How does std::is_assignable work?

Question

Here's the implementation of std::is_assignable, I have spent few hours trying to get how it can statically figure out the type of the templated object but couldn't.

In the standard is_assignable states that both sides of the assignment are converted to std::add_rvalue_reference<T>::type. I don't get that sentence nor see how std::add_rvalue_reference<T>::typecan be used to predict the type of the object.

Would anyone be able to give me a simple explanation that I can use as a first step to understand how std::is_assignable works?

Answer 1

Here's the same code with some of the lexical obfuscation taken out:

 1043     template <typename Tp, typename Up>
 1044     class is_assignable_helper
 1046     {
 1047       template <typename Tp1, typename Up1>
 1048         static decltype(declval<Tp1>() = declval<Up1>(), one())
 1049         test(int);
 1050 
 1051       template<typename, typename>
 1052         static two test(...);
 1053 
 1054     public:
 1055       static constexpr bool value = sizeof(test<Tp, Up>(0)) == 1;
 1056     };

This class uses SFINAE to do the dirty work. That is, the value of variable value will depend on which test() function is chosen based on overload resolution. One overload takes an integer and the other takes a C variadic argument (specified by the ellipsis). If there is a substitution failure that occurs on the first overload, the second overload will be chosen.

If a substitution failure does occur, it will have come from the expression declval<Tp1>() = declval<Up1>(). declval<T>() is a function declaration that "returns" a value of the type std::add_rvalue_reference<T>::type. This function is mainly used in unevaluated contexts like decltype(), sizeof(), noexcept(), etc, in order to get an instance of a type without explicitly calling a constructor (because that type may not have an accessible constructor). If you'd like to know why add_rvalue_reference is the chosen return type, see this post.

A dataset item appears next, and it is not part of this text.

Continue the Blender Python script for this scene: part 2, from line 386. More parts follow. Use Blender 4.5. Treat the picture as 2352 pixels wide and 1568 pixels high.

Once you get an instance of the type, you can call member/non-member functions on those instances. The member function used is operator=(). If a class doesn't have an assignment operator (or has an inaccessible one) there will be a substitution failure. The fallback (variadic) version of test() will instead be chosen.

The reason for the difference in argument types (int vs ...) is because ... has the lowest conversion rank and it acts as a "last resort" for overload resolution. We can't just leave the parameters empty or else we'll get a redeclaration error.

As for the return type of test - if a substitution failure does not occur (a value of type Up can be assigned to a value of type Tp) then test() returns a type indicating success. If a substitution failure does happen, the the fallback version that returns a type indicating failure is chosen. These types are differentiated through a check for their sizes. We check for success by comparing with 1.